If you attempt to change your child's name without the father's consent you would not face any criminal sanctions but the new name should not be accepted by any official body. Your child's GP, school, etc., should continue to use your child's current name. If you apply for a passport it will have to be in your child's current name. And if the father were to apply for contact or similar he would be able to use your attempt to change your child's name without his consent as evidence that you are acting unreasonably. If you want to change your child's name and the father will not consent you can apply to the courts for a Specific Issue Order allowing the change. Again, the father would have to be notified of your application.

I should note that, in the absence of any order giving you residence, you would be committing a criminal offence if you take your child out of the country without the father's consent, even if it is just for a holiday. It is relatively unlikely you would be prosecuted for this but it is something else the father could use to cause problems for you and your partner.

As Familylawsolicitor says, you need legal advice.

prh47bridge Fri 10-Feb-17 11:28:14

Cross-posted with Familylawsolicitor.

You can use a "known as" name with school GP

I have to disagree a little with Familylawsolicitor on this. You can try but official guidance is that schools should not accept "known as" names and should stick to the name on the child's birth certificate unless it is clear that everyone with PR has consented to the change.
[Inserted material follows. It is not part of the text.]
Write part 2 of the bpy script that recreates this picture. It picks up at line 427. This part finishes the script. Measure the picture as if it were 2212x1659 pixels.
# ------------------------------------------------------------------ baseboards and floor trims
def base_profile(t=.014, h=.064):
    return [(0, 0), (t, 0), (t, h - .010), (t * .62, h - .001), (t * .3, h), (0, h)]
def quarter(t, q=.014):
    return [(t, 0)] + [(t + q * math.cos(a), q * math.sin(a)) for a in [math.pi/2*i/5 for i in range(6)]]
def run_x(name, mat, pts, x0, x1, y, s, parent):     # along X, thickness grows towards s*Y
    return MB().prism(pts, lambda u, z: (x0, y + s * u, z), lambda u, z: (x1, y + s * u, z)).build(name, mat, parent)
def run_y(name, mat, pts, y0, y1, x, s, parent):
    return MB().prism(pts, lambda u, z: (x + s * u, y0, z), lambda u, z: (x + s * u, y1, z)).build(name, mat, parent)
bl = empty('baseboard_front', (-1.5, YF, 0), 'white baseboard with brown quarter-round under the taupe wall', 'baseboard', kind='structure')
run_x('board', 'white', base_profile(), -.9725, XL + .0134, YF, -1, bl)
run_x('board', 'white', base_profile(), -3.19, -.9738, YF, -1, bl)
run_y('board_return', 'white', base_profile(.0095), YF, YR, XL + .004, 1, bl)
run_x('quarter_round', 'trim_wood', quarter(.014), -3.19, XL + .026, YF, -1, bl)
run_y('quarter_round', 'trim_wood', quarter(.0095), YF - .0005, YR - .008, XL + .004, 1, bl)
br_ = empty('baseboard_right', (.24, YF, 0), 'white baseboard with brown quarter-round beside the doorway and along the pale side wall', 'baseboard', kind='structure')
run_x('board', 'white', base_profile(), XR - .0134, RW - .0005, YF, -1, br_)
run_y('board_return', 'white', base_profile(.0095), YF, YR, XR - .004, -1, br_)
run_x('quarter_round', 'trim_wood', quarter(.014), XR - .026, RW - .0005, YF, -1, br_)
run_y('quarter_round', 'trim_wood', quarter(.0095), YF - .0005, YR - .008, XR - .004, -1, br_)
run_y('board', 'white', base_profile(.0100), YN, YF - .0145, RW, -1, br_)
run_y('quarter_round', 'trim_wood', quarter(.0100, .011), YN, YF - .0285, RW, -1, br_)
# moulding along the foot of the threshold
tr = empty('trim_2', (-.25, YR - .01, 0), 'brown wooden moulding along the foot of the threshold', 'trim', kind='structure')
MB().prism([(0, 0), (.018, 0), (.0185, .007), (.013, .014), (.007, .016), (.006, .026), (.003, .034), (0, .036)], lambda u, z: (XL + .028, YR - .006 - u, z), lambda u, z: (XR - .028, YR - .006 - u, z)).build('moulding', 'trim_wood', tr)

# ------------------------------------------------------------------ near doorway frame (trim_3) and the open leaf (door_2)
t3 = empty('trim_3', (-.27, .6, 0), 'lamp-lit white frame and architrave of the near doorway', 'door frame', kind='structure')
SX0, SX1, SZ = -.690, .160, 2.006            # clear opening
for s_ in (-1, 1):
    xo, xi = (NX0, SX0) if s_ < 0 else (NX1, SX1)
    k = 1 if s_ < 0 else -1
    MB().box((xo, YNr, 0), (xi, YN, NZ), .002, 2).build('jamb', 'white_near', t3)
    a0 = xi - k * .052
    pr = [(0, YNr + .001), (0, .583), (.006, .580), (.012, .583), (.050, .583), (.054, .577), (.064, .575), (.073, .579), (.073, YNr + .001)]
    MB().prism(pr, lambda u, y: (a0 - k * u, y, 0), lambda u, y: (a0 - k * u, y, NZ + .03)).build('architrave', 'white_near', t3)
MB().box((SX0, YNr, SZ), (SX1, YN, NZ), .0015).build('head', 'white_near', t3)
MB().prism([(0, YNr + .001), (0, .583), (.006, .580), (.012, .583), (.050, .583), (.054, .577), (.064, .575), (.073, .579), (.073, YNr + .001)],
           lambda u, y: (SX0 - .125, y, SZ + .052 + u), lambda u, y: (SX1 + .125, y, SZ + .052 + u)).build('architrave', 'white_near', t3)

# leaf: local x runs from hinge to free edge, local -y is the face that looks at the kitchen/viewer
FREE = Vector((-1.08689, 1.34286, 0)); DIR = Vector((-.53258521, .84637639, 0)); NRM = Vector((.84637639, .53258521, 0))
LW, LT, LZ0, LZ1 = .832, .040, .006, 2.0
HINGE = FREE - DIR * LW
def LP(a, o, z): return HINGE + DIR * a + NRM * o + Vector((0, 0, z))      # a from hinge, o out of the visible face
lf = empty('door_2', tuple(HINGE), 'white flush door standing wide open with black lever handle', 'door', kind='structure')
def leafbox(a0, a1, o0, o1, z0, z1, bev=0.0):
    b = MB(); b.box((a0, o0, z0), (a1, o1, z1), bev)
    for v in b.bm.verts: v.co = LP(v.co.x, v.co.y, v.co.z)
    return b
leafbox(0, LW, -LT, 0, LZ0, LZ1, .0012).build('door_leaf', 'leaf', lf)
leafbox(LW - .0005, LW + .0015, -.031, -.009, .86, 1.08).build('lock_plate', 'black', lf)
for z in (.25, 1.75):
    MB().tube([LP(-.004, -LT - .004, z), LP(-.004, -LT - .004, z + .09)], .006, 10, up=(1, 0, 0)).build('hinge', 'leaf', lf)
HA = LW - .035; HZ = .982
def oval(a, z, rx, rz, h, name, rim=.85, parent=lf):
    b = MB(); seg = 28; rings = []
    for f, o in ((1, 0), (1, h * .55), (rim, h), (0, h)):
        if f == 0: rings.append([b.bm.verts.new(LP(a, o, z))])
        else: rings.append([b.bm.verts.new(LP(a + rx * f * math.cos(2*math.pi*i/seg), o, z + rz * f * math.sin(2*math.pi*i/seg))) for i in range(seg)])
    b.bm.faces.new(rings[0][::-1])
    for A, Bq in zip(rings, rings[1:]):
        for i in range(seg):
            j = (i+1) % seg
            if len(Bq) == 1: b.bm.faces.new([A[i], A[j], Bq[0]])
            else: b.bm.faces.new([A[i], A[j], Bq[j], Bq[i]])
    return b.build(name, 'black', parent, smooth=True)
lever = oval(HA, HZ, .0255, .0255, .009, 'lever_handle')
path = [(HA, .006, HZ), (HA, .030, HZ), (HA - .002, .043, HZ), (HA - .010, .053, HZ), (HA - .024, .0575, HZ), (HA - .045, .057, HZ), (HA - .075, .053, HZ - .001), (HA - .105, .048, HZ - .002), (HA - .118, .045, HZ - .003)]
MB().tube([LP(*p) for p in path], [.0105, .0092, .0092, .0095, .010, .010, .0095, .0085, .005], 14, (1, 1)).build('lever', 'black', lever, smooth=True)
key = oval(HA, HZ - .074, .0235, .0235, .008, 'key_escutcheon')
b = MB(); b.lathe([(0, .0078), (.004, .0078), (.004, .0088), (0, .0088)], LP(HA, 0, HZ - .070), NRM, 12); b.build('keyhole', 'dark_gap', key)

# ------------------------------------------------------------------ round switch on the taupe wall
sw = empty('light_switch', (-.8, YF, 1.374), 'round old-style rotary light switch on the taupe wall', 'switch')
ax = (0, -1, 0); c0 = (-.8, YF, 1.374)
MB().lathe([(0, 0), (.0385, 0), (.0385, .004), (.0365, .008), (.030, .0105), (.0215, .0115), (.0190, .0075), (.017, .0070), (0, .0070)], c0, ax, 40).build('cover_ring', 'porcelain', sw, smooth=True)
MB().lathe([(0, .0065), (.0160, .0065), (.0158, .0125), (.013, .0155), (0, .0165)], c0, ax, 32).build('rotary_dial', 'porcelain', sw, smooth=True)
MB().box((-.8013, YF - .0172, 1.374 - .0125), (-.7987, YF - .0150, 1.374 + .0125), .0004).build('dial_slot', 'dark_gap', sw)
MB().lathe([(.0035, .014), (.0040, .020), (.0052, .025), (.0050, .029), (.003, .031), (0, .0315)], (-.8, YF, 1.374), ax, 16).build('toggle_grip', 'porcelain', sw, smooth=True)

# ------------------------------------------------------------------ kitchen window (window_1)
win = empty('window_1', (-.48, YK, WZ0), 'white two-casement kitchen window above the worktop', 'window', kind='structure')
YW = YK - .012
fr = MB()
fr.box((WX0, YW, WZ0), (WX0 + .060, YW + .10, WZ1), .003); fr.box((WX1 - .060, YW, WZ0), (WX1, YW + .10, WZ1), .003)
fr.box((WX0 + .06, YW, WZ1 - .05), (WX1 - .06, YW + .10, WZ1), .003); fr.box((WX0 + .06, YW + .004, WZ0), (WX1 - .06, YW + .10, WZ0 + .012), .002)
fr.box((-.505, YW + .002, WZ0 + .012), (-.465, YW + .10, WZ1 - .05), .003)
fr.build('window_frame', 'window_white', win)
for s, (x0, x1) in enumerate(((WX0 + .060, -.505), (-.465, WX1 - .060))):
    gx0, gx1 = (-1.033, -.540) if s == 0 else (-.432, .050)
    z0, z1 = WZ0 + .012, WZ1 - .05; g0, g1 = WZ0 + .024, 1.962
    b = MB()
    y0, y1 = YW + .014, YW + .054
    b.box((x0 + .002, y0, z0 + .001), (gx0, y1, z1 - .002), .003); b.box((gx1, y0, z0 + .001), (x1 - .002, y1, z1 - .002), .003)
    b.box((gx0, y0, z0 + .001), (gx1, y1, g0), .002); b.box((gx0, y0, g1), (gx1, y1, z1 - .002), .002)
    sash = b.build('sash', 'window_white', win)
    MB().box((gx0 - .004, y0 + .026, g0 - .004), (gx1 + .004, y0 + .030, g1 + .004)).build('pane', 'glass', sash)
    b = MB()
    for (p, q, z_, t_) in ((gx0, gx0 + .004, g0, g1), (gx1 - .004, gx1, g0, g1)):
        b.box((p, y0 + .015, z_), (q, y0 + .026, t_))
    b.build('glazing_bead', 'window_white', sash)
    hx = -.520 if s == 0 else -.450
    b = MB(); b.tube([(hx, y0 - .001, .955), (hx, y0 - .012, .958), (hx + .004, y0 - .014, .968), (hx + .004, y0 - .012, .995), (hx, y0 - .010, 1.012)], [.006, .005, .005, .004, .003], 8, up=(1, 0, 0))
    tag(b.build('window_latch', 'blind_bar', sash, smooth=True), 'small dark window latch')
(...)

Of course, some schools ignore this guidance but there is no guarantee your child's school will agree to a name change.

Stepparentadoptionadvice Fri 10-Feb-17 12:03:42

We're not trying to stop him applying he just doesn't do it. It's an empty threat he uses to try and control us

He's already tried to use us going on holiday as me being "unreasonable" and the judge said that itself was unreasonable when he doesn't turn up for contact. He honestly doesn't care about the interest of the child it's about him sadly

It's all about control with him.

We more than likely won't do any proceedings so he stays away. If he start proceedings though can my dh be added to the proceedings?